Surface electronic properties of diamond

TL;DR

This paper reviews the surface electronic properties of hydrogen-terminated diamond, highlighting how a conductive layer forms via transfer doping, enabling applications like ion-sensitive transistors with pH-dependent conductivity.

Contribution

It provides a comprehensive analysis of the electronic surface states of diamond and demonstrates the fabrication of pH-sensitive ISFET devices based on this understanding.

Findings

Conductive surface layer forms via transfer doping.

Holes in the layer have mobilities up to 350 cm2/Vs.

Surface pH influences hole density and device conductivity.

Abstract

Surface electronic properties of undoped hydrogen terminated diamond covered with adsorbates or in electrolyte solutions are summarized.
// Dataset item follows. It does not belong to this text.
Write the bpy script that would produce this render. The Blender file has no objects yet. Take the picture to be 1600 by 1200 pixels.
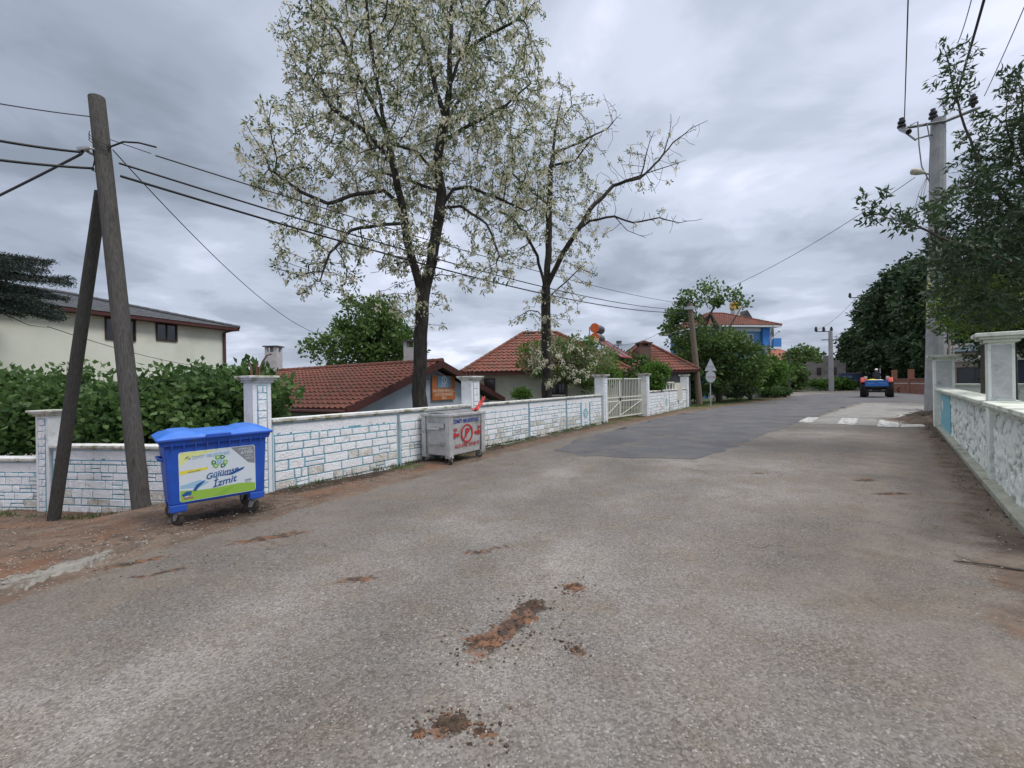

The formation of a conductive layer at the surface of diamond is discussed based on Hall effect, conductivity, contact potential difference (CPM), scanning electron microscopy (SEM), and cyclic voltammetry data applied on homoepitaxially grown CVD diamond films with atomically smooth hydrogen terminated surfaces. Due to electron transfer from valence band states into empty states of the electrolyte (transfer doping), a highly conductive surface layer is generated. Holes propagate in the layer with mobilities up to 350 cm2/Vs. The sheet hole density is in the range 10^11 to 5x10^12 cm^-2, and dependents on pH of the electrolyte. Numerical solutions of the Schrodinger and Poisson equations reveal a 2D density of state (DOS) distribution. This has been utilized to manufacture ion-sensitive field effect transistors (ISFET). The drain source conductivity is pH dependent, with about 66 mV/pH. Application of potentials larger than the oxidation threshold of +0.7 V (pH 13) to +1.6 V (pH 1) gives rise to strong leakage currents and to partial surface oxidation.